Hi,
sideshowbob said:
Anything "can be" highly significant. The fact is, if, in general, power cables actually were highly significant, that significance would be clearly audible, and there would be unequivocal evidence for it.
Well, first of all, the implication is of course that if something CAN be significant under certain circumstances we need to define next these.
sideshowbob said:
You can finesse round this basic fact all you like, the credibility gap is on your side of the debate until you provide some evidence.
I am not sure what credibility gap you are talking about.
It is trivial to illustrate that all mains powered audio gear is subject to various leakage currents into the chassis/signal ground. These currents must go somewhere if more than one piece of equipment is present and they are interconnected by conductive means.
Further, the current flowing in the mains cable is of a highly pulsed nature (not a 50Hz sinewave) with a lot of high order harmonics in most conventional gear, using torroidal transformers or switched mode supplies is especially notable.
If our mains cable has a high differential mode inductance or resistance we will experience a material voltage dropped which will invariably find it's way into the audio circuitry.
The final issue worth noting is the amount of RF in the air. On much commercial gear, when fitted with a standard £0.25 Mains cable I merely need to dial a number on my mobile to get a measurable (and audible ticking) output despite shorted inputs. Using for example shielded mains cables with some build in (ferrite) filtering which do not have to be expensive pretty much excludes the field from my mobile.
If you find all that incredible you may need to (re) take EE101.
BTW, NOTE that I am not in favour of "expensive" cables per se, however small scale hand build items do cost money.
In the case of mains cables I am VERY MUCH in favour of avoiding specialist cables as most of them do not have the neccesary safety approvals, which alone disqualifies from use. The key point from my end is that for any particular genre of cables there are reasons why there is a potential to cause audible differences, usually simply due to the designed in problems in much audio gear.
I have also observed some other items which seem to defy at this stage sensible explanation (the difference between silver and copper conductors, which becomes rather disturbingly large when transformers are wound with silver - not that I think the silver wound transformers neccesarily to be better BTW, another one is the effect quarz crystals in equipment - that is not the oscillators, but the ones you buy in the new age shop), but that does indicate to me a requirement to deny them.

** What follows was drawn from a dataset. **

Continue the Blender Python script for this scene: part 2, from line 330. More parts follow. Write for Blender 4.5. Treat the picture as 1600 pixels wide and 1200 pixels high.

So, bottomline, make sure you have actually attempted to understand what goes on, before making grand pronouncements and keep an open mind about the rest. Sadly the lack of actual serious investigation and understanding lineary leads to the extremes of charlatanery we can see in the fringes of audio accessories and which gives perfectly sensible people who actually do serious research and attempt to address real issues a bad name too, by being tared with the same big brush.